Впрочем, все-таки следует отметить и, как мне думается, принципиальные отличия в отношении к Тухачевскому со стороны «красных командиров» рабоче-крестьянского происхождения, выросших из «партизан» Гражданской войны (таких, как Белов, Кутяков, Апанасенко и др.), и молодых «красных офицеров» нового поколения, в званиях лейтенантов – майоров, получивших образование в военных училищах, особенно летчиков, танкистов, артиллеристов. Это были те командиры «новой» Красной армии, «армии моторов», командиры новой формации, которые, будучи воспитанными в основном уже в советское время и, безусловно, «до мозга костей» советскими по мировосприятию, уже позиционировали себя в армии и обществе прежде всего как военных профессионалов. Это были те, кого, отличая и выделяя, Уборевич и Тухачевский называли «культурными командирами».

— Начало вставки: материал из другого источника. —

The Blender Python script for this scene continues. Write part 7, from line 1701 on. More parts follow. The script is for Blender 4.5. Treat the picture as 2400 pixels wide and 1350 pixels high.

Место Тухачевского и других «жертв сталинского террора» в хронологической таблице моего поколения, в силу самого хода нашей отечественной истории оказалось необычным. Тухачевский, как другие погибшие в 1937–1938 гг., для меня и моих сверстников оказались современниками. Психологически их гибель воспринималась как случившаяся именно в начале 60-х гг. Биографические сообщения о них в газетах и журналах очень походили на некрологи только что трагически погибших людей. Даже учебник «Истории СССР» для 10-го класса, по которому мы в школе изучали историю советского времени в 1962–1963 г., в значительной части (в разделах, посвященных советской истории 20—30-х гг.) был перепечаткой учебника 1936 г., с тем же портретом Тухачевского в параграфе о советско-польской войне 1920 г. Поэтому Тухачевский и подобные ему «невинные жертвы сталинского террора» стали для меня, для нас (по крайней мере, для большинства) «героями нашего времени».